Artificial Intelligence

AI and Uncertainty

One winter evening in 2014, Stuart Russell, a professor of Computer Science at the University of California, Berkeley, was riding the Paris Metro. He was on his way to a rehearsal for a choir that he had joined while living in the French capital during a sabbatical from Berkeley.

That evening, he was listening to the piece that he would be practicing, Samuel Barber’s Agnus Dei, the composer’s choral arrangement of his haunting Adagio for Strings. Swept up in the sublime music, Russell had a breathtaking idea. AI should be built to support ineffable human moments like this one. Instead of delegating an objective to a machine and then stepping back, designers should make systems that will work with us to realize both our complex, shifting goals and our values and preferences. “It just sprang into my mind that what matters, and therefore what the purpose of AI was, was in some sense the aggregate quality of human experience,” he later recalled. And in order to be constantly learning what humans want or need, AI must be uncertain, Russell realized. “This is the core of the new approach: we remove the false assumption that the machine is pursuing a fixed objective that is perfectly known.”

Talking with me by video call one day in the fall of 2022, Russell elaborates. Once the machine is uncertain, it can start working with humans instead of “just watching from above.” If it doesn’t know how the future should unfold, AI becomes teachable, says Russell, a thin, dapper man with a manner of speaking that is somehow both poetical and laser precise. A key part of his Paris epiphany, he says, “was realizing that actually [AI’s] state of uncertainty about human objectives is permanent.” He pauses. “To some extent, this is how it’s going to be for humans too. We are not born with fixed reward functions.”

A few weeks later, I meet up virtually with Anca Dragan, an energetic Berkeley roboticist who is a protégé of Russell’s and one of a growing number of high-profile scientists turning his vision for reimagining AI into algorithmic reality.
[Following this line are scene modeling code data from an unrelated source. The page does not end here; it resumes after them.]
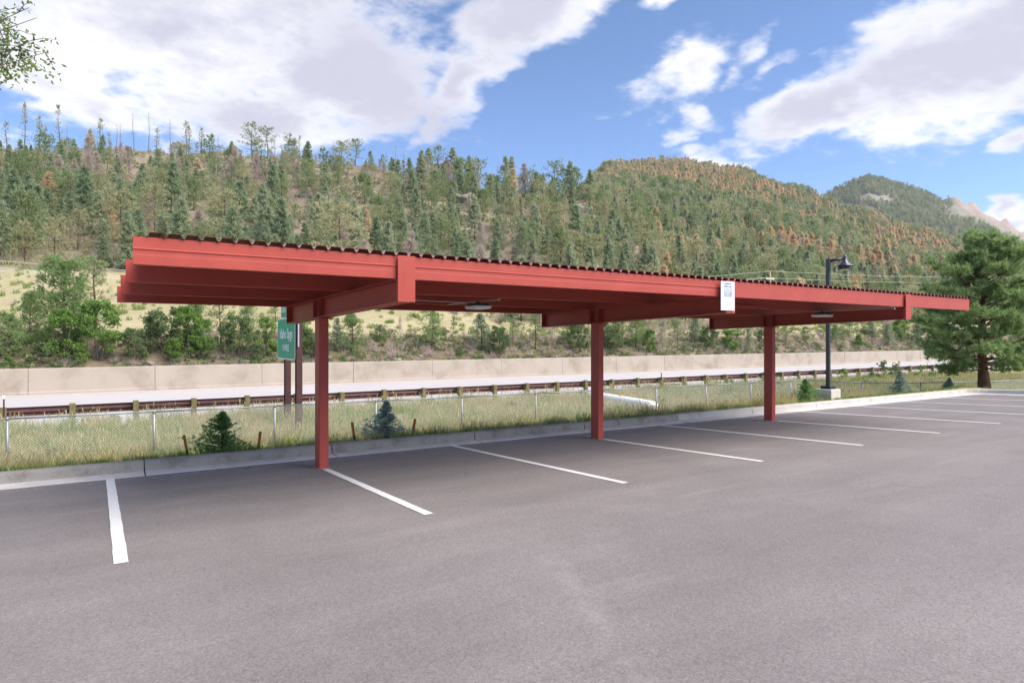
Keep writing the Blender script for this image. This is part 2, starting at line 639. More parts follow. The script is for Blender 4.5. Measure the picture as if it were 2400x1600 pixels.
M['stakedark'] = mat_plain('stake_wet_wood', (0.07, 0.035, 0.02), 0.8, 0, 0.25, 20, 0.2)
M['signpost'] = mat_plain('sign_post_brown', (0.075, 0.030, 0.028), 0.6, 0.2, 0.25, 4)
M['green'] = mat_plain('sign_green', (0.003, 0.35, 0.185), 0.45, 0, 0.06, 2)
M['white'] = mat_plain('sign_white', (0.82, 0.83, 0.84), 0.5, 0, 0.03, 5)
M['bluegrey'] = mat_plain('placard_face', (0.68, 0.71, 0.80), 0.4, 0, 0.05, 3)
M['ink'] = mat_plain('placard_ink', (0.05, 0.055, 0.12), 0.6, 0, 0.1, 5)
M['inkred'] = mat_plain('placard_grey_ink', (0.30, 0.29, 0.33), 0.6, 0, 0.1, 5)
M['alu'] = mat_plain('sign_aluminium', (0.55, 0.55, 0.58), 0.4, 0.7, 0.08, 5)
M['whitepipe'] = mat_concrete('white_drain_concrete', (0.78, 0.775, 0.76), (0.62, 0.6, 0.58), 1.5)
M['orange'] = mat_plain('marker_orange', (0.75, 0.22, 0.03), 0.6, 0, 0.1, 6)
M['polewood'] = mat_plain('utility_pole_wood', (0.38, 0.31, 0.15), 0.85, 0, 0.2, 5)
M['cable'] = mat_plain('power_cable', (0.62, 0.61, 0.50), 0.6, 0.2, 0.1, 3)
M['rock'] = mat_concrete('granite', (0.27, 0.235, 0.195), (0.15, 0.125, 0.10), 1.2, 0.05)
M['bark'] = mat_bark('pine_bark', (0.055, 0.030, 0.020), (0.17, 0.095, 0.062))
M['barkgrey'] = mat_bark('grey_bark', (0.10, 0.085, 0.075), (0.26, 0.22, 0.19))
M['stem'] = mat_bark('shrub_stem', (0.09, 0.07, 0.055), (0.22, 0.18, 0.15))
M['pine'] = mat_leaf('pine_needles', [(0.195, 0.254, 0.117), (0.26, 0.332, 0.15), (0.338, 0.39, 0.195), (0.286, 0.345, 0.215)], 0.5)
M['fir'] = mat_leaf('fir_needles', [(0.247, 0.319, 0.189), (0.325, 0.397, 0.234), (0.403, 0.455, 0.286), (0.448, 0.468, 0.305)], 0.5)
M['olive'] = mat_leaf('olive_needles', [(0.362, 0.356, 0.194), (0.438, 0.425, 0.237), (0.512, 0.475, 0.288)], 0.5)
M['dead'] = mat_leaf('bare_dead_twigs', [(0.42, 0.335, 0.285), (0.49, 0.395, 0.34), (0.54, 0.45, 0.385), (0.46, 0.395, 0.315)], 0.3)
M['rust'] = mat_leaf('rust_dead_needles', [(0.648, 0.43, 0.276), (0.713, 0.512, 0.312), (0.713, 0.593, 0.36), (0.605, 0.5, 0.372)], 0.5)
M['gold'] = mat_leaf('golden_needles', [(0.6, 0.38, 0.14), (0.64, 0.45, 0.19)], 0.4)
M['near_pine'] = mat_leaf('near_pine_needles', [(0.186, 0.276, 0.11), (0.262, 0.372, 0.145), (0.359, 0.462, 0.2)], 0.5)
M['spruce'] = mat_leaf('spruce_needles', [(0.122, 0.235, 0.083), (0.201, 0.344, 0.118), (0.288, 0.442, 0.158)], 0.45)
M['bluespruce'] = mat_leaf('blue_spruce_needles', [(0.242, 0.33, 0.281), (0.33, 0.424, 0.363), (0.429, 0.517, 0.451)], 0.45)
M['leaf'] = mat_leaf('shrub_leaves', [(0.134, 0.224, 0.054), (0.185, 0.301, 0.075), (0.256, 0.371, 0.109)], 0.45)
M['leafdull'] = mat_leaf('dull_shrub_leaves', [(0.13, 0.185, 0.075), (0.175, 0.235, 0.1), (0.22, 0.27, 0.125)], 0.45)
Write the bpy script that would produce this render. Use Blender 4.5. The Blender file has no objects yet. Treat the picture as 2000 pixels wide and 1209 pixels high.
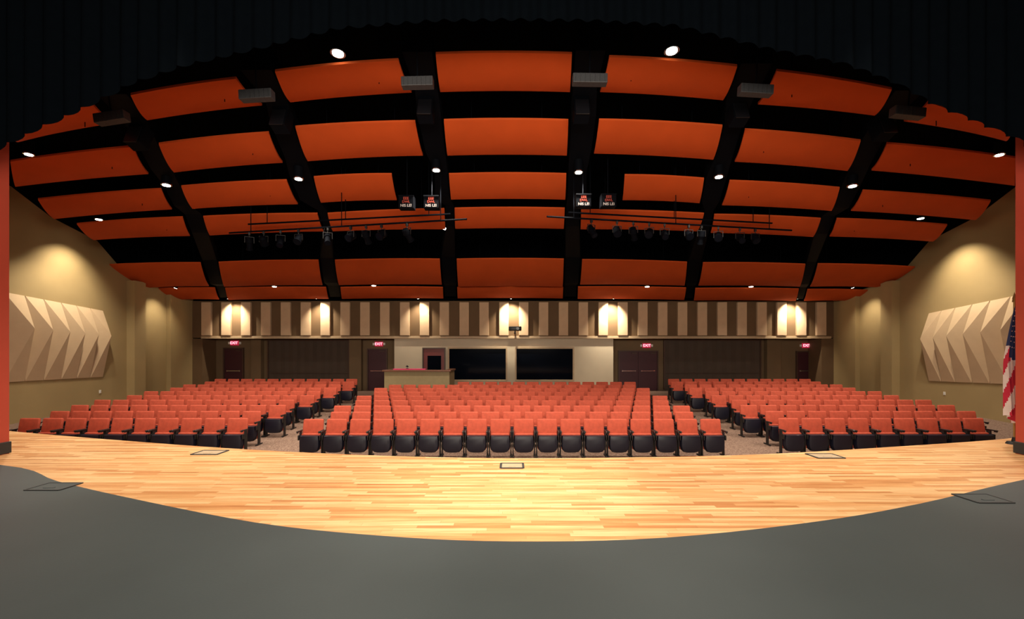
import bpy, bmesh, math, random
from mathutils import Vector, Matrix
random.seed(7)
sc = bpy.context.scene
sc.view_settings.view_transform = 'Standard'
COL = sc.collection
F = 861.0
EYE = 2.5
def S(u, v, y):
    """surveyed sight-line (u,v) carried out to distance y -> world point"""
    return Vector(((u-1000)/F*y, y, EYE-(v-686)/F*y))
def floor_z(y):
    return max(0.0, min(0.054*(y-10.2), 0.5))

# ------------------------------------------------------------------ materials
def mat(name, col, rough=0.6, metal=0.0, var=0.0, vscale=8.0, bump=0.0, bscale=40.0, emit=None, estr=0.0, spec=0.5, detail=3.0):
    m = bpy.data.materials.new(name); m.use_nodes = True
    nt = m.node_tree; b = nt.nodes['Principled BSDF']
    b.inputs['Roughness'].default_value = rough
    b.inputs['Metallic'].default_value = metal
    b.inputs['Specular IOR Level'].default_value = spec
    b.inputs['Base Color'].default_value = (*col, 1)
    tc = nt.nodes.new('ShaderNodeTexCoord')
    n = nt.nodes.new('ShaderNodeTexNoise'); n.inputs['Scale'].default_value = vscale; n.inputs['Detail'].default_value = detail
    nt.links.new(tc.outputs['Object'], n.inputs['Vector'])
    r = nt.nodes.new('ShaderNodeValToRGB')
    v = var if var else 0.06
    r.color_ramp.elements[0].position = 0.3; r.color_ramp.elements[1].position = 0.7
    r.color_ramp.elements[0].color = (*[c*(1-v) for c in col], 1)
    r.color_ramp.elements[1].color = (*[min(1, c*(1+v)) for c in col], 1)
    nt.links.new(n.outputs['Fac'], r.inputs['Fac'])
    nt.links.new(r.outputs['Color'], b.inputs['Base Color'])
    if bump:
        n2 = nt.nodes.new('ShaderNodeTexNoise'); n2.inputs['Scale'].default_value = bscale
        nt.links.new(tc.outputs['Object'], n2.inputs['Vector'])
        bp = nt.nodes.new('ShaderNodeBump'); bp.inputs['Strength'].default_value = bump; bp.inputs['Distance'].default_value = 0.01
        nt.links.new(n2.outputs['Fac'], bp.inputs['Height']); nt.links.new(bp.outputs['Normal'], b.inputs['Normal'])
    if emit:
        b.inputs['Emission Color'].default_value = (*emit, 1); b.inputs['Emission Strength'].default_value = estr
    return m

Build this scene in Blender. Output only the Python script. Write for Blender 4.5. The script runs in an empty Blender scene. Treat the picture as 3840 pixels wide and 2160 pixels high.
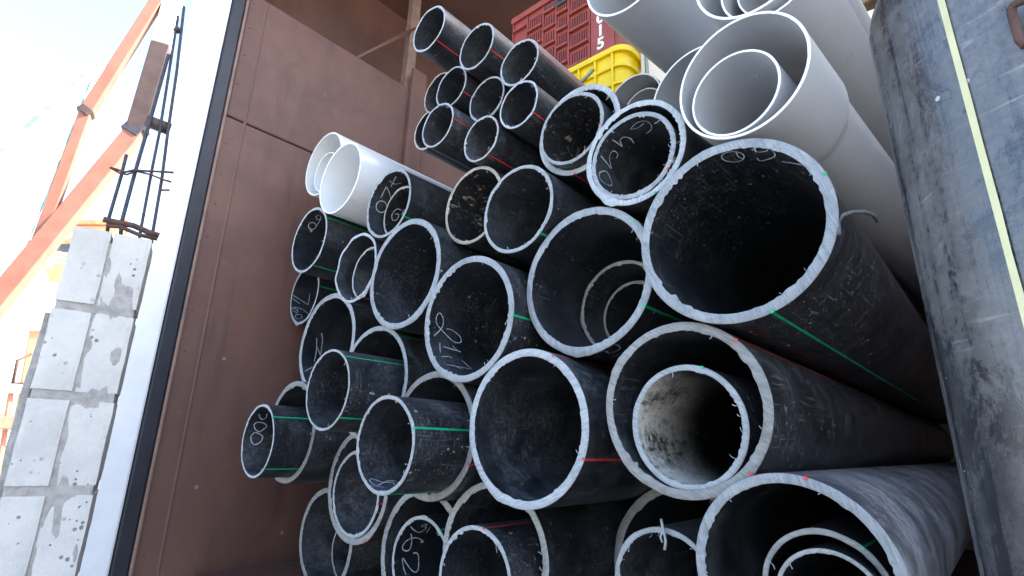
import bpy, bmesh, math, random
from mathutils import Vector, Matrix, noise

# ------------------------------------------------------------------ camera, sky, sun, exposure
SC = bpy.context.scene
COL = SC.collection
CAM_RIGHT = Vector((0.747229, 0.663669, 0.034535))
CAM_DOWN = Vector((-0.156225, 0.225930, -0.961535))
CAM_FWD = Vector((-0.645943, 0.713091, 0.272503))
FOCAL = 2020.0                      # in pixels of a 3840 x 2160 picture
cam_data = bpy.data.cameras.new('camera')
cam = bpy.data.objects.new('camera', cam_data)
COL.objects.link(cam)
m = Matrix.Identity(4)
for i in range(3):
    m[i][0] = CAM_RIGHT[i]; m[i][1] = -CAM_DOWN[i]; m[i][2] = -CAM_FWD[i]
cam.matrix_world = m
cam_data.sensor_fit = 'HORIZONTAL'
cam_data.sensor_width = 36.0
cam_data.lens = FOCAL / 3840.0 * 36.0
cam_data.clip_start = 0.02
cam_data.clip_end = 3000.0
SC.camera = cam

SUN_DIR = Vector((0.45, 0.62, 0.64)).normalized()      # towards the sun
world = bpy.data.worlds.new('World'); SC.world = world
world.use_nodes = True
wn = world.node_tree
wn.nodes.clear()
sky = wn.nodes.new('ShaderNodeTexSky'); sky.sky_type = 'NISHITA'; sky.sun_disc = False
sky.sun_elevation = math.asin(SUN_DIR.z)
sky.sun_rotation = math.atan2(SUN_DIR.x, SUN_DIR.y)
sky.air_density = 1.0; sky.dust_density = 2.5; sky.ozone_density = 1.0
bg = wn.nodes.new('ShaderNodeBackground'); bg.inputs['Strength'].default_value = 0.15
wo = wn.nodes.new('ShaderNodeOutputWorld')
wn.links.new(sky.outputs[0], bg.inputs[0]); wn.links.new(bg.outputs[0], wo.inputs[0])
sun_data = bpy.data.lights.new('sun', 'SUN'); sun_data.energy = 4.0; sun_data.angle = math.radians(0.53)
sun_data.color = (1.0, 0.95, 0.88)
sun = bpy.data.objects.new('sun', sun_data); COL.objects.link(sun)
sun.rotation_euler = SUN_DIR.to_track_quat('Z', 'Y').to_euler()
SC.view_settings.view_transform = 'Standard'
SC.view_settings.look = 'None'
SC.view_settings.exposure = 2.55
SC.view_settings.gamma = 1.0
SC.view_settings.use_curve_mapping = False
SC.render.engine = 'CYCLES'
SC.cycles.use_denoising = True
SC.cycles.max_bounces = 8

GROUND_Z = -1.35
random.seed(7)

def ray(px, py):
    return CAM_RIGHT * ((px - 1920) / FOCAL) + CAM_DOWN * ((py - 1080) / FOCAL) + CAM_FWD

def at(px, py, dist):
    """the point at a horizontal distance from the photographer"""
    r = ray(px, py)
    return r * (dist / math.hypot(r.x, r.y))

def at_y(px, py, y):
    r = ray(px, py)
    return r * (y / r.y)

def at_x(px, py, x):
    r = ray(px, py)
    return r * (x / r.x)

# ------------------------------------------------------------------ node helpers and materials
MATS = {}

class NT:
    def __init__(self, name):
        self.m = bpy.data.materials.new(name); self.m.use_nodes = True
        self.t = self.m.node_tree
        self.t.nodes.clear()
        self.out = self.n('ShaderNodeOutputMaterial')
        self.b = self.n('ShaderNodeBsdfPrincipled')
        self.t.links.new(self.b.outputs[0], self.out.inputs[0])
        MATS[name] = self.m
    def n(self, kind, **kw):
        nd = self.t.nodes.new(kind)
        for k, v in kw.items():
            setattr(nd, k, v)
        return nd
    def put(self, sock, v):
        if isinstance(v, bpy.types.NodeSocket):
            self.t.links.new(v, sock)
        else:
            sock.default_value = v
    def coords(self, spread=37.0):
        """object coordinates, shifted by a random amount for every object"""
        tc = self.n('ShaderNodeTexCoord'); oi = self.n('ShaderNodeObjectInfo')
        mu = self.math('MULTIPLY', oi.outputs['Random'], spread)
        ad = self.n('ShaderNodeVectorMath', operation='ADD')
        self.put(ad.inputs[0], tc.outputs['Object'])
        cb = self.n('ShaderNodeCombineXYZ')
        for i in range(3):
            self.put(cb.inputs[i], mu)
        self.put(ad.inputs[1], cb.outputs[0])
        return ad.outputs[0]
    def scale(self, vec, s):
        mp = self.n('ShaderNodeMapping'); mp.inputs['Scale'].default_value = s
        self.put(mp.inputs[0], vec)
        return mp.outputs[0]
    def noise(self, vec, scale, detail=6.0, rough=0.6, dist=0.0):
        nd = self.n('ShaderNodeTexNoise')
        self.put(nd.inputs['Vector'], vec); nd.inputs['Scale'].default_value = scale
        nd.inputs['Detail'].default_value = detail; nd.inputs['Roughness'].default_value = rough
        nd.inputs['Distortion'].default_value = dist
        return nd.outputs['Fac']
    def voro(self, vec, scale, feature='F1', rnd=1.0):
        nd = self.n('ShaderNodeTexVoronoi', feature=feature)
        self.put(nd.inputs['Vector'], vec); nd.inputs['Scale'].default_value = scale
        nd.inputs['Randomness'].default_value = rnd
        return nd
    def math(self, op, a, b=0.0, clamp=False):
        nd = self.n('ShaderNodeMath', operation=op, use_clamp=clamp)
        self.put(nd.inputs[0], a); self.put(nd.inputs[1], b)
        return nd.outputs[0]
    def ramp(self, fac, lo, hi, a=0.0, b=1.0):
        nd = self.n('ShaderNodeMapRange', interpolation_type='SMOOTHSTEP')
        self.put(nd.inputs['Value'], fac)
        nd.inputs['From Min'].default_value = lo; nd.inputs['From Max'].default_value = hi
        nd.inputs['To Min'].default_value = a; nd.inputs['To Max'].default_value = b
        return nd.outputs[0]
    def mix(self, fac, a, b):
        nd = self.n('ShaderNodeMix', data_type='RGBA')
        self.put(nd.inputs[0], fac)
        self.put(nd.inputs[6], a if isinstance(a, bpy.types.NodeSocket) else (*a, 1.0))
        self.put(nd.inputs[7], b if isinstance(b, bpy.types.NodeSocket) else (*b, 1.0))
        return nd.outputs[2]
    def bump(self, height, strength=0.3, dist=0.002):
        nd = self.n('ShaderNodeBump'); nd.inputs['Strength'].default_value = strength
        nd.inputs['Distance'].default_value = dist
        self.put(nd.inputs['Height'], height)
        self.put(self.b.inputs['Normal'], nd.outputs[0])
    def finish(self, col, rough=0.5, spec=0.5, metal=0.0):
        self.put(self.b.inputs['Base Color'], col if isinstance(col, bpy.types.NodeSocket) else (*col, 1.0))
        self.put(self.b.inputs['Roughness'], rough)
        self.put(self.b.inputs['Specular IOR Level'], spec)
        self.put(self.b.inputs['Metallic'], metal)
        return self.m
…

“One of my biggest lessons over the past five years or so has been that there’s a tremendous amount of power for AI in being able to hold appropriate uncertainty about what the objective should be,” she tells me. Power? I ask. She explains that by making AI “a little bit more humble, a little bit more uncertain, all of a sudden magical things happen” for both the robot and the human. Together, we begin watching two illustrative bits of video whose banality belies their importance.